For al-Burhan, his deadly foe since hostilities erupted last weekend, Hemeti has nothing but contempt. The man with whom he has in effect jointly ruled Sudan since the two combined in 2019 to overthrow the 30-year dictatorship of Omar al-Bashir was the “devil’s messenger”, he said.

Hemeti was born in 1974 into a clan of Chadian-Arab camel-herding nomads in North Darfur on the periphery of Sudan. He attended primary school, becoming an avid student of the Koran, but his formal education went no further. By the age of 13, he was trading camels across the porous borders with Libya and Chad.

After 10 years in Libya, Hemeti returned to Sudan after his clan was robbed of 7,000 camels and members of his family were kidnapped and never found. That was 2003 and Darfur was in turmoil. Rebel groups had risen up against the repressive government in Khartoum. “They always looked down on us as slaves,” said a relative of Hemeti.

Yet barring six months when he switched to the rebels’ side, Hemeti fought against the Darfur uprising and for Bashir. He was on border patrol and became commander of a Janjaweed brigade, though he bristles at the term, which translates as “evil men on horseback”. The Janjaweed were accused of indiscriminate killing, rape and genocide in a conflict that raged for more than a decade and cost up to 300,000 lives, according to the UN. Bashir was later indicted by the International Criminal Court.
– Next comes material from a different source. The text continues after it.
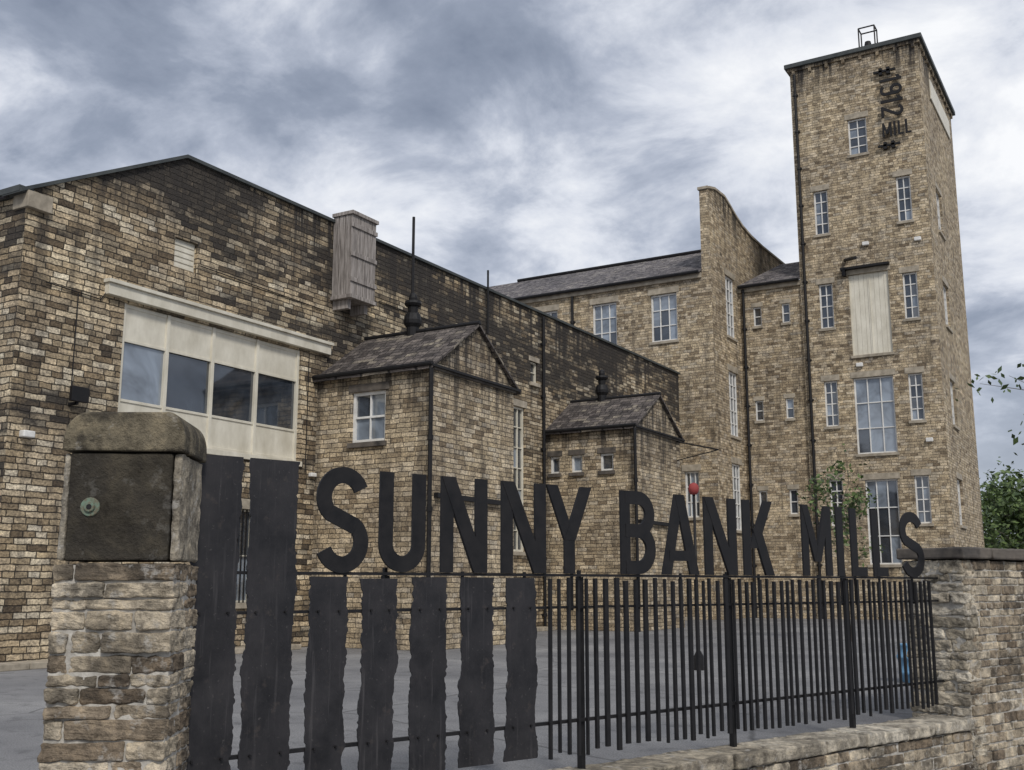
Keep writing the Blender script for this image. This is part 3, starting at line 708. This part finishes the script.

Bashir rewarded Hemeti for his services, making him head of a newly constituted paramilitary unit, the Rapid Support Forces, which was formed in 2013. Hemeti served as both enforcer and praetorian guard for the Sudanese president. Fearing an army uprising, Bashir had created the RSF to protect himself — something he would later regret.

During these years, Hemeti became ever more powerful, absorbing artisanal gold mines, Sudan’s largest source of export revenues, into his family business. He forged ties with Yevgeny Prigozhin’s Wagner Group, which helped train RSF forces, but told the FT he had since broken with them. And, after the outbreak of war in Yemen in 2014, he began supplying men to fight Houthi rebels, another lucrative operation.

By 2019, the Bashir era was coming to an end. Angered by decades of economic hardship and repression, millions took to the streets demanding his overthrow. In April 2019, alongside Burhan and other generals, Hemeti staged a successful coup. Briefly, for some at least, he became an unlikely hero of the revolution. “His role in overthrowing Bashir earned him a new start,” said Nabil Adib, a human rights lawyer.

Many, however, continued to regard him as the butcher of Darfur. Duaa Tariq, an activist who witnessed a 2019 massacre in which the RSF was accused of killing more than 100 civilians and dumping bodies in the Nile, had little doubt. “He built his name with massacres,” she said. Hemeti has denied all involvement.

“Hemeti is a trader in a political bazaar,” says Alex de Waal, a former adviser to the African Union on Sudan. “The tragedy of the Sudanese marginalised is that the man who is posing as their champion is the ruthless leader of a band of vagabonds.”

In 2021, he united with Burhan to stage a second coup, this time against a transitional government charged with steering the country towards democracy. Though Burhan headed the new government, many Sudanese people and foreign diplomats regarded Hemeti, with his money, connections and loyal fighting force, as the real power.

The battle currently enveloping Sudan ought to settle the question once and for all. It was sparked by Burhan’s insistence on absorbing the RSF into the regular army, doubtless reinforcing Hemeti’s conviction that the Khartoum elite would never accept him.

“We are with the people,” Hemeti said this week. He insists that, even while the fate of Sudan rests between two warring generals, he remains a democrat.